Disagreements

I have been noticing disagreement a lot more these days.

Each of us is a unique individual with a unique perspective.  The fact that we can agree at all sometimes seems a miracle.  I remember a conversation I had with one of my children on the subject of religion.  Their view of it was nowhere close to mine, but we conversed civilly and listened to each other with respect.  This is how I would expect most adults to communicate, and in general over the ages we have learned to come together on matters of common interest and have been able to reach agreements.  But lately I worry if we have lost that ability, or discarded it willingly, in both religious settings and in political ones.
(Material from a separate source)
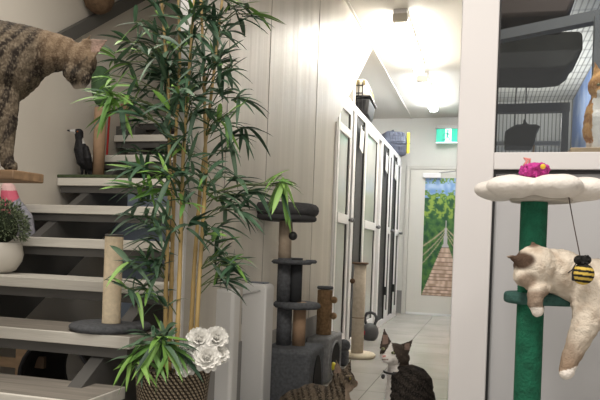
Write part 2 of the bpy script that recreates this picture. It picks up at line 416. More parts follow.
# pet carriers on the enclosures
def carrier(px0, px1, pyb, z, top_m, bot_m, door_m, label, hgt, rz=0, L=.5, wd=.32):
    x = XK-.24; y = AX((px0+px1)/2, pyb, x).y
    t = thing('pet_carrier', label, 'pet carrier', (x, y, KH), rz)
    def sec(w0, w1, z0, z1, l0, l1):
        b = bmesh.new(); P = []
        for (ww, ll, zz) in ((w0, l0, z0), (w1, l1, z1)):
            P.append([b.verts.new((sx*(ww/2), sy*(ll/2), zz)) for sx, sy in ((-1, -1), (1, -1), (1, 1), (-1, 1))])
        b.faces.new(P[0][::-1]); b.faces.new(P[1])
        for k in range(4): b.faces.new((P[0][k], P[0][(k+1) % 4], P[1][(k+1) % 4], P[1][k]))
        return b
    obj('lower_tub', sec(wd*.84, wd, 0, hgt*.48, L*.9, L), bot_m, t, loc=(0, 0, 0), bevel=.03)
    obj('upper_shell', sec(wd, wd*.72, hgt*.5, hgt, L, L*.8), top_m, t, loc=(0, 0, 0), bevel=.035)
    b = bmesh.new(); box(b, -wd/2-.012, wd/2+.012, -L/2-.012, L/2+.012, hgt*.46, hgt*.52); obj('rim', b, bot_m, t, loc=(0, 0, 0), bevel=.008)
    b = bmesh.new()
    for k in range(6): box(b, -.1+k*.036, -.09+k*.036, -L/2-.02, -L/2-.012, hgt*.12, hgt*.85)
    for k in range(4): box(b, -.1, .09, -L/2-.022, -L/2-.014, hgt*(.15+.2*k), hgt*(.15+.2*k)+.01)
    obj('grille_door', b, door_m, t, loc=(0, 0, 0))
    vt = mat('vent_tone', (.30, .24, .12), .7) if 'cream' in label else bot_m
    for k in range(5): obj('vent_slot', B(wd*.36, wd*.47, -.16+k*.07, -.13+k*.07, hgt*.60, hgt*.76), vt, t, loc=(0, 0, 0))
    for k in range(4): obj('vent_slot', B(-.1+k*.06, -.07+k*.06, -L*.49, -L*.45, hgt*.80, hgt*.92), vt, t, loc=(0, 0, 0))
    b = bmesh.new(); tube(b, [(0, -.08, hgt-.01), (0, -.07, hgt+.03), (0, .07, hgt+.03), (0, .08, hgt-.01)], .011, 8); obj('carry_handle', b, bot_m, t, loc=(0, 0, 0))
    return t
cream = mat('cream_plastic', (.72, .68, .60), .4)
c1 = carrier(352, 374, 112, 6.6, cream, black_m, black_m, 'cream and black pet carrier on top of the nearer enclosures', .37, .05, .50, .31)
c2 = carrier(386, 408, 160, 9, mat('slate_plastic', (.13, .145, .20), .5), mat('slate_plastic_dark', (.09, .10, .14), .5), mat('slate_plastic_dark', (.09, .10, .14), .5), 'slate blue pet carrier with yellow latch on the far enclosures', .33, math.radians(25), .5, .36)
c1.location = (XK-.12, 6.45, KH); c2.location = (XK-.14, 9.0, KH)
mat('yellow_plastic', (.75, .58, .05), .45)
b = bmesh.new(); box(b, .145, .18, -.262, -.225, .03, .31)
obj('yellow_latch', b, MATS['yellow_plastic'], c2, loc=(0, 0, 0), bevel=.006)

# ---------------------------------------------------------------- glazed partition on the right
win = bpy.data.objects.new('window_1', None); COL.objects.link(win); win['kind'] = 'structure'; win.location = (.7, YP, 0)
xp0 = AY(455, 200, YP).x; xp1 = AY(492.5, 200, YP).x
zr1 = AY(540, 152, YP).z; zr0 = AY(540, 169.5, YP).z
pf = mat('partition_white', (.72, .70, .71), .4)
obj('corner_post', B(xp0, xp1, YP, YP+.12, 0, CEIL), pf, win, bevel=.004)
obj('middle_rail', B(xp1, 3.1, YP, YP+.08, zr0, zr1), pf, win, bevel=.003)
b = bmesh.new(); box(b, xp1, xp1+.009, YP+.012, YP+.03, 0, zr0-.0); box(b, xp1+.009, 3.1, YP+.012, YP+.03, zr0-.012, zr0-.001)
box(b, xp1, xp1+.007, YP+.012, YP+.03, zr1, CEIL); obj('gasket', b, black_m, win)
obj('lower_panel', B(xp1+.009, 3.1, YP+.03, YP+.045, 0, zr0), mat('grey_white_panel', (.50, .50, .52), .18, spec=.5), win)
obj('upper_glass', B(xp1+.007, 3.1, YP+.03, YP+.036, zr1, CEIL), glass_m, win)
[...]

The very political Kavanaugh hearings have been in the news lately and on several levels they have been discouraging.  There is so much contention in them and in the public’s reaction to them.  I have seen videos, which if they are to be believed, portray people who cannot have a dispassionate, respectful discussion regarding topics raised at the hearings and also are somehow able to continue speaking for minutes on end with hardly a pause for taking a breath.  I have also read of a comedian on the Texas Christian University (TCU) campus, who posted a controversial (to some) sign and seated himself to engage with passerbys.  Apparently this was such a polarizing event, that the administration felt the need to distance themselves from him and, I believe, offered counseling for TCU community members who were negatively affected.

I am involved in a religious community, which has been striving to decide upon a statement of principles and it has been a time of much bickering and infighting.  I thought that these words pointed out the problem and the solution as well:  “For you to unite I must admonish and instruct you, for my will is to have you love one another. As people, you lack the ability to respectfully disagree among one another. You are as Paul and Peter, whose disagreements resulted in jarring and sharp contentions. Nevertheless they both loved me and I loved them. You must do better.”

Do we have the ability to respectfully disagree?  Do those with whom we converse know that we love them even when we do disagree with them?